-- START Supplied material --
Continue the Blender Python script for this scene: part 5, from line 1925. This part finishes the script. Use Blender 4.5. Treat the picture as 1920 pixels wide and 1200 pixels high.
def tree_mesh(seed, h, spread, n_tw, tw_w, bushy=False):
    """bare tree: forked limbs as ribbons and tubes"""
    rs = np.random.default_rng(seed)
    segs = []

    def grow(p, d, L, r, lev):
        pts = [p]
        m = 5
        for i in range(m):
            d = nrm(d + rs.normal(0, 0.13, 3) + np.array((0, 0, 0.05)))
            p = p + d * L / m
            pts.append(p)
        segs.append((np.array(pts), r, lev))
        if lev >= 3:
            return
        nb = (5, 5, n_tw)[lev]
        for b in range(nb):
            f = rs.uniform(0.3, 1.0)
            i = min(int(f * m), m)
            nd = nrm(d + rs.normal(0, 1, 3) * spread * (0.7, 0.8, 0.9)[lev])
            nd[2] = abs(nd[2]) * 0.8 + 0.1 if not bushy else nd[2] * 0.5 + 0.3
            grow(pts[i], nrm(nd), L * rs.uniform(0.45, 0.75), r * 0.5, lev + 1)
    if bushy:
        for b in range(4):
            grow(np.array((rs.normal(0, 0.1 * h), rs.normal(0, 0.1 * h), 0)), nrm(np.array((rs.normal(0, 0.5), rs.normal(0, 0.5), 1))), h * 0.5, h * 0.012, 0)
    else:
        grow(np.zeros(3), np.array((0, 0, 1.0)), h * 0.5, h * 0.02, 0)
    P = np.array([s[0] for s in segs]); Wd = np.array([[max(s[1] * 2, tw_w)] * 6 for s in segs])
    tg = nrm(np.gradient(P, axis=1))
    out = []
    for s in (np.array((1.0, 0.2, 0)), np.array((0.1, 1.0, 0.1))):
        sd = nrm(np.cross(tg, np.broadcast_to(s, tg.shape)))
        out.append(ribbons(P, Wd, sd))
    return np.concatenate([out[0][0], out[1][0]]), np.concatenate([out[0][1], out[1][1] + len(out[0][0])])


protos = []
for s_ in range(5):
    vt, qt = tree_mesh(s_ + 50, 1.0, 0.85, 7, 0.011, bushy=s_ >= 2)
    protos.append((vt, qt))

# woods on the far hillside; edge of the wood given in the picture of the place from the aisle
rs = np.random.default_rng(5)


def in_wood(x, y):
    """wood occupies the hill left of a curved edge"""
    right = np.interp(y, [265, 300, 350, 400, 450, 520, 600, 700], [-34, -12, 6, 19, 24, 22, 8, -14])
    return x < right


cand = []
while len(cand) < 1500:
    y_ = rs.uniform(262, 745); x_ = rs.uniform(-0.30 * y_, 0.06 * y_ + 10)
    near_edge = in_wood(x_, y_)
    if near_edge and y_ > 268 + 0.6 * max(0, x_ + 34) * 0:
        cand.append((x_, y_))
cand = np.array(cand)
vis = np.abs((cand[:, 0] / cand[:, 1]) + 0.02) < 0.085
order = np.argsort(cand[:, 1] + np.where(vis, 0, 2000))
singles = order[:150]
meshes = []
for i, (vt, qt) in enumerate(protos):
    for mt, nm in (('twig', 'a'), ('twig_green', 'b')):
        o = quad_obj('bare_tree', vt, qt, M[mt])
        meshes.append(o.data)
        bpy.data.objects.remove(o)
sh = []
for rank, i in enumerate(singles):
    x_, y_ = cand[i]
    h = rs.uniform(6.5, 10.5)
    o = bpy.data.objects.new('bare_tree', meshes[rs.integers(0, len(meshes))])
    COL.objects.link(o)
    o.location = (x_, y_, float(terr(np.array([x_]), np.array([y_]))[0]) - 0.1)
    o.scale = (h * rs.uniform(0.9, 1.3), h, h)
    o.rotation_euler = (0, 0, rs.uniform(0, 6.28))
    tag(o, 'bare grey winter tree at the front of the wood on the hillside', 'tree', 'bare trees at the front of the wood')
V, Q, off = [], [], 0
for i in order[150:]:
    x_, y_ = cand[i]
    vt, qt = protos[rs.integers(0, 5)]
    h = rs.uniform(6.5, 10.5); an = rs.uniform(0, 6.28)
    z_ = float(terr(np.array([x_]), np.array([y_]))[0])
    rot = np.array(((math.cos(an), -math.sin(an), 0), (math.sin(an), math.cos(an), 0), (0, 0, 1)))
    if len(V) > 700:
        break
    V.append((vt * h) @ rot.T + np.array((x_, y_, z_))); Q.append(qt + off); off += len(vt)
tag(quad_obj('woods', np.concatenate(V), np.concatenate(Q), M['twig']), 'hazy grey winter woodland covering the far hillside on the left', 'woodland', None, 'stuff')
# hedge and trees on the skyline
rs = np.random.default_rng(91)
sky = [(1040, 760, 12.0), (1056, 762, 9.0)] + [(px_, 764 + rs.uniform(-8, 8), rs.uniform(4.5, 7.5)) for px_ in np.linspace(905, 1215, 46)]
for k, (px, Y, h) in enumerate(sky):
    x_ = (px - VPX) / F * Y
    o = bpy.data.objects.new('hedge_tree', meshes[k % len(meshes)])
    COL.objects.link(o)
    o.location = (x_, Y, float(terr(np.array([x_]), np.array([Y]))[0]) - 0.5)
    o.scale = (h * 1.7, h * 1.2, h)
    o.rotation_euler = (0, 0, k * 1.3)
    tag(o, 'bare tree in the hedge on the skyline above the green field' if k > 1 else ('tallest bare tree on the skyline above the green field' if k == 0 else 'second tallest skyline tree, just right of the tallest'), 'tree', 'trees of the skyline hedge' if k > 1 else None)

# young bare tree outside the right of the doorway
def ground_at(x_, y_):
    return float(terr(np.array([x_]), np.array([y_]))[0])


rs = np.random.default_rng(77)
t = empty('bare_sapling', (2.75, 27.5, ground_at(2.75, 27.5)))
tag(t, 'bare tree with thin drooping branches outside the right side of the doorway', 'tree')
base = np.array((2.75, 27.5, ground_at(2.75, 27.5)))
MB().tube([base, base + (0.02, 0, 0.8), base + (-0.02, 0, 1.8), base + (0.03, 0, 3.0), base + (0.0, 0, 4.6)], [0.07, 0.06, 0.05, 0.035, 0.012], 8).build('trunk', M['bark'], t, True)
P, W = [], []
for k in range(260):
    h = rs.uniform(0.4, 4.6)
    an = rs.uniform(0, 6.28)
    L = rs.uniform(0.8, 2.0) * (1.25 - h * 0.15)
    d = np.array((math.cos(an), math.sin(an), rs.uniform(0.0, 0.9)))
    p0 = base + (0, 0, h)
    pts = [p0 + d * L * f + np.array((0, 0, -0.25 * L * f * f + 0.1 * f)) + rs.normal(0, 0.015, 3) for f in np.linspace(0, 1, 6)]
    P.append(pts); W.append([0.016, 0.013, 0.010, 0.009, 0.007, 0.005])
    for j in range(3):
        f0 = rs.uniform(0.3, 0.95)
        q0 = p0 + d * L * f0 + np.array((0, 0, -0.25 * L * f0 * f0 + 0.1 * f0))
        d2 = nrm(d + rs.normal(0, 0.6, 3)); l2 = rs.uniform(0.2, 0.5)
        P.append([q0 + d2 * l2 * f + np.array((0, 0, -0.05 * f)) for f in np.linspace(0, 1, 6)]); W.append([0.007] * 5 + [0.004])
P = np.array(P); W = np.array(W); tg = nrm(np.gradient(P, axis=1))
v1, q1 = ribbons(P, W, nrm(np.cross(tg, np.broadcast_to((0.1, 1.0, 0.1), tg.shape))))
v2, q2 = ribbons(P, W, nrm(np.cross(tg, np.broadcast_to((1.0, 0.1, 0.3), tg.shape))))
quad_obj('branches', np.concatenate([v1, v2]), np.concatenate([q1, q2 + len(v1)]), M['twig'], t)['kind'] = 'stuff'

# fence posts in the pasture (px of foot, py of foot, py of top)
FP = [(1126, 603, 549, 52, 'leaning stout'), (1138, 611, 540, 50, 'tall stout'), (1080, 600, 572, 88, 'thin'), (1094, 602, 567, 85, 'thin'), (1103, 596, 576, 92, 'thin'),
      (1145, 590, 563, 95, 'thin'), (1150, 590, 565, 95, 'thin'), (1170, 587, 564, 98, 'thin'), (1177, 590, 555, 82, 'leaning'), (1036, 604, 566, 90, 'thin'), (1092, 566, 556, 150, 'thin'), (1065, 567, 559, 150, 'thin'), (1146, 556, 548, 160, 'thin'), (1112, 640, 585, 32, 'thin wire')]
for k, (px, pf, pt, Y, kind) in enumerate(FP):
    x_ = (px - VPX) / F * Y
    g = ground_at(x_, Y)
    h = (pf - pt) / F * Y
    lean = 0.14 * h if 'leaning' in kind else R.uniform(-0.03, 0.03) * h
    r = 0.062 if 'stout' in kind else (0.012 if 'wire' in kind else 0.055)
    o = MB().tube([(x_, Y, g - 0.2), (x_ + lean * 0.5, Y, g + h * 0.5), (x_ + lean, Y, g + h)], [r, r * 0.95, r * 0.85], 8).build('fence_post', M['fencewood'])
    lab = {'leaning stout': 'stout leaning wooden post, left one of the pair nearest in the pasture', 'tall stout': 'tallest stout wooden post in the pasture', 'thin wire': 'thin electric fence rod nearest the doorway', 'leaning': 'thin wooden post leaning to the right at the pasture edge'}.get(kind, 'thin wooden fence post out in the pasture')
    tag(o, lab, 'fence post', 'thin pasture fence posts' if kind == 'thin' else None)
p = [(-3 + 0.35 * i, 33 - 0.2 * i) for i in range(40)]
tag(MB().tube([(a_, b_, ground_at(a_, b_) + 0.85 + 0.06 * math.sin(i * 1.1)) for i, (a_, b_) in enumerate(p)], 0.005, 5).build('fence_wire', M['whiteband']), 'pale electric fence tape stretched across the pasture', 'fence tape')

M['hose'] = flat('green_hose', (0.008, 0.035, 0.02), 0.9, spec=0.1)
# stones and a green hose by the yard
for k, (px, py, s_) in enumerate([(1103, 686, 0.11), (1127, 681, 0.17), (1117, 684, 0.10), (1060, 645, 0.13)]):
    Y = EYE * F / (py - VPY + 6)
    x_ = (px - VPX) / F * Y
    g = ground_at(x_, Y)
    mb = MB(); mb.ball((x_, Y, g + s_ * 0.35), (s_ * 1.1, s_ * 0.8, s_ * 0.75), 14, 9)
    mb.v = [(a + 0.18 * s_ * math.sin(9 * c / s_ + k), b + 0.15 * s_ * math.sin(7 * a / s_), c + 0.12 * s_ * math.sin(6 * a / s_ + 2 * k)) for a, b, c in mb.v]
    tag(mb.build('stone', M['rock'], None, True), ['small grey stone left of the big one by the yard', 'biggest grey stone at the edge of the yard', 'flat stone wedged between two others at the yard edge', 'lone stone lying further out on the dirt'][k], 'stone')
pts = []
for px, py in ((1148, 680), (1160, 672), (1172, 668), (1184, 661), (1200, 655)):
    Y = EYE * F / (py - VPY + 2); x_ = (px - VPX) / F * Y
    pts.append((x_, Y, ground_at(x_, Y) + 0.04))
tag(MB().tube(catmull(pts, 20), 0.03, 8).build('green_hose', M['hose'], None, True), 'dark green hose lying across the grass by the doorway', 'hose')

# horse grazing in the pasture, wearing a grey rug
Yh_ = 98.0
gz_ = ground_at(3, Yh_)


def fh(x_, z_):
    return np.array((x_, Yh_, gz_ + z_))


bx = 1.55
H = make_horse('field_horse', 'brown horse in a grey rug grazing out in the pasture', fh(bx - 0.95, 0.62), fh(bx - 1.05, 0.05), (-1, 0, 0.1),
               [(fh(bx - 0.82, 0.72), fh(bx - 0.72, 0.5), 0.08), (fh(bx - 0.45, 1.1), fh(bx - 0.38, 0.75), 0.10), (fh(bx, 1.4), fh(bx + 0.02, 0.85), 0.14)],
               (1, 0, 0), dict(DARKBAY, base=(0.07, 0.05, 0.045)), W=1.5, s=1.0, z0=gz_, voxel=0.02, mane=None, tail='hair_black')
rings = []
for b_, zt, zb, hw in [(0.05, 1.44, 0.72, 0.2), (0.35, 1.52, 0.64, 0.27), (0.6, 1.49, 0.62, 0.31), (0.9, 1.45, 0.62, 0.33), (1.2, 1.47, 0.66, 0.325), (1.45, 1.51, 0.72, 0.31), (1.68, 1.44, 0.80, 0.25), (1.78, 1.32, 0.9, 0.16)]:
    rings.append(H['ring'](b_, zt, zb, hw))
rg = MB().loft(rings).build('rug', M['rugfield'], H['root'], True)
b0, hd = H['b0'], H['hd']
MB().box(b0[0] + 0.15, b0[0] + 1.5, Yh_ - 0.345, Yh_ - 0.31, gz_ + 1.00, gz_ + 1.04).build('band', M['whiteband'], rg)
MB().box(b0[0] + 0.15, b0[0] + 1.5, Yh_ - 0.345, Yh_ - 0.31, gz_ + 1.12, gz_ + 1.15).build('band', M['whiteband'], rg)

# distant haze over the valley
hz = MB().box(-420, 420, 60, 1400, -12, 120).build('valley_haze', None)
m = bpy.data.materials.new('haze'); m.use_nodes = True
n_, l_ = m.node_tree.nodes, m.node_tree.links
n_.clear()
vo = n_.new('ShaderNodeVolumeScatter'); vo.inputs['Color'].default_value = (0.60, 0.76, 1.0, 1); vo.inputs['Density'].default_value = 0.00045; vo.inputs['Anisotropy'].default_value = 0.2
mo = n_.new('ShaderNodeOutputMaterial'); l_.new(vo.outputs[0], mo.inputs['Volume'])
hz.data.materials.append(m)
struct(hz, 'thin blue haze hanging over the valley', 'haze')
-- END Supplied material --
[Work instructions] Print the listing above from its first line through the line with "out[1][1] + len(out[0][0])])", and stop there.

[Complete answer]
Continue the Blender Python script for this scene: part 5, from line 1925. This part finishes the script. Use Blender 4.5. Treat the picture as 1920 pixels wide and 1200 pixels high.
def tree_mesh(seed, h, spread, n_tw, tw_w, bushy=False):
    """bare tree: forked limbs as ribbons and tubes"""
    rs = np.random.default_rng(seed)
    segs = []

    def grow(p, d, L, r, lev):
        pts = [p]
        m = 5
        for i in range(m):
            d = nrm(d + rs.normal(0, 0.13, 3) + np.array((0, 0, 0.05)))
            p = p + d * L / m
            pts.append(p)
        segs.append((np.array(pts), r, lev))
        if lev >= 3:
            return
        nb = (5, 5, n_tw)[lev]
        for b in range(nb):
            f = rs.uniform(0.3, 1.0)
            i = min(int(f * m), m)
            nd = nrm(d + rs.normal(0, 1, 3) * spread * (0.7, 0.8, 0.9)[lev])
            nd[2] = abs(nd[2]) * 0.8 + 0.1 if not bushy else nd[2] * 0.5 + 0.3
            grow(pts[i], nrm(nd), L * rs.uniform(0.45, 0.75), r * 0.5, lev + 1)
    if bushy:
        for b in range(4):
            grow(np.array((rs.normal(0, 0.1 * h), rs.normal(0, 0.1 * h), 0)), nrm(np.array((rs.normal(0, 0.5), rs.normal(0, 0.5), 1))), h * 0.5, h * 0.012, 0)
    else:
        grow(np.zeros(3), np.array((0, 0, 1.0)), h * 0.5, h * 0.02, 0)
    P = np.array([s[0] for s in segs]); Wd = np.array([[max(s[1] * 2, tw_w)] * 6 for s in segs])
    tg = nrm(np.gradient(P, axis=1))
    out = []
    for s in (np.array((1.0, 0.2, 0)), np.array((0.1, 1.0, 0.1))):
        sd = nrm(np.cross(tg, np.broadcast_to(s, tg.shape)))
        out.append(ribbons(P, Wd, sd))
    return np.concatenate([out[0][0], out[1][0]]), np.concatenate([out[0][1], out[1][1] + len(out[0][0])])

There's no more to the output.